Martos joined Ranaudo more recently, having worked at UTSI for eight years and earning his doctorate in aerospace engineering from UT in 2014. The pair serve as instructors when demand for instruction reaches the point that a new session is warranted, typically about once a year.

They use a simulator, the Ice Contamination Effects Flight Training Device (ICEFTD) as part of the Icing Short Course, in addition to FLE’s unique aircraft, an in-flight simulator with five degrees of motion. Except for the Calspan Corporation, they are the only provider of these type of flight services in the United states.

UTSI Simulator.

Tom Ratvasky, an aerospace engineer at NASA’s Glenn Research Center in Cleveland, Ohio, helped make the gift possible.

“NASA’s icing research agenda had shifted into a different area, but we wanted to continue to use the ICEFTD,” Martos said. “Tom Ratvasky had been our contact at NASA, and he and Rich have known each other for a long time. So I called Tom and asked if NASA would donate the equipment to UTSI so that we could have broader access, teach short courses, and carry out research—and NASA said yes.”

Martos credited UTSI Director for Continuing Education Becky Stines with helping to make sure everything fell into place, and the current icing research took off, no pun intended.

Industry icons such as the Boeing Company, Embraer SA, Gulfstream Aerospace Corporation, Cessna Aircraft Company, and the Raytheon Company have sent employees to take the class, as have the FAA, the US Army, and the US Air Force.

Icing can occur in a variety of situations and can cause serious in-flight issues, impeding flight controls or even damaging the engines themselves. The ICEFTD simulator is the only known flight training device of its kind that allows pilots to experience true icing effects, because its capability was derived from actual flight testing and extensive wind tunnel tests.

Pilots are subjected to training flight profiles based on data and events gathered in actual flight, learning how to look for signs that icing might be impacting aircraft control. The training emphasizes recognizing handling problems and knowing how to react to them. Additional flight profiles are routinely used for nonpilots.

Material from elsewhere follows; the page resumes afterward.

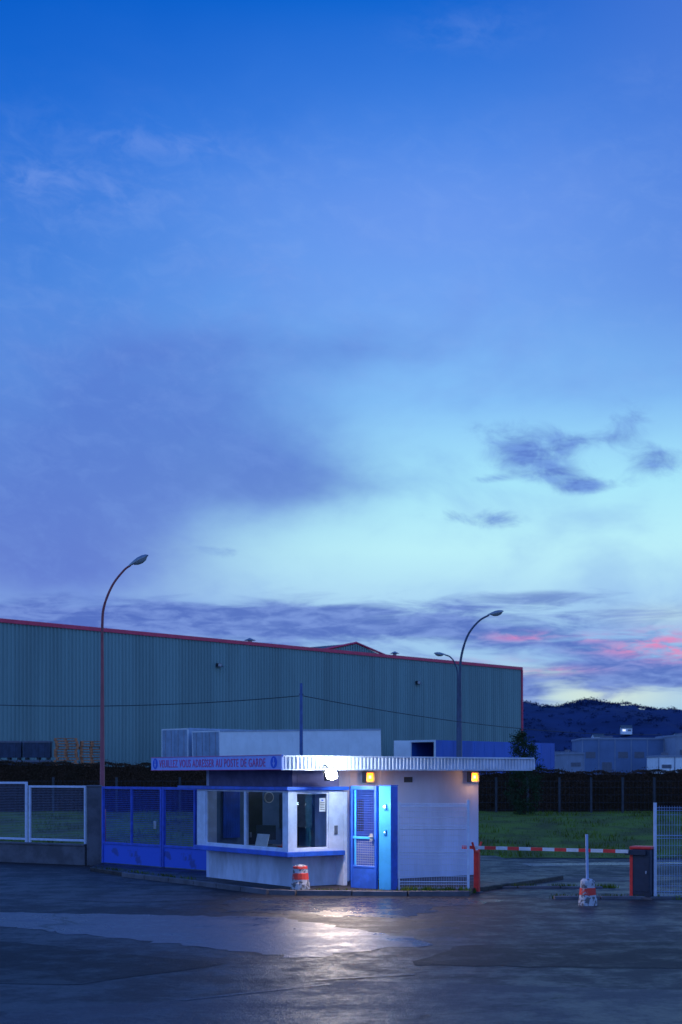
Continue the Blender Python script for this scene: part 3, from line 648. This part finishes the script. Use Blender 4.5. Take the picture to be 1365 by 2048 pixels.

“The feedback we’ve gotten is overwhelmingly positive,” Martos said. “The simulator is the gold standard of piloted icing simulations. Certified full motion multimillion-dollar simulators that airlines use do not come close to the icing effects accuracy for both performance and handling of the ICEFTD.”

Getting familiar with how to respond to a variety of situations will help pilots reduce stress and confusion should such events occur to them in the real world, improving outcomes for all.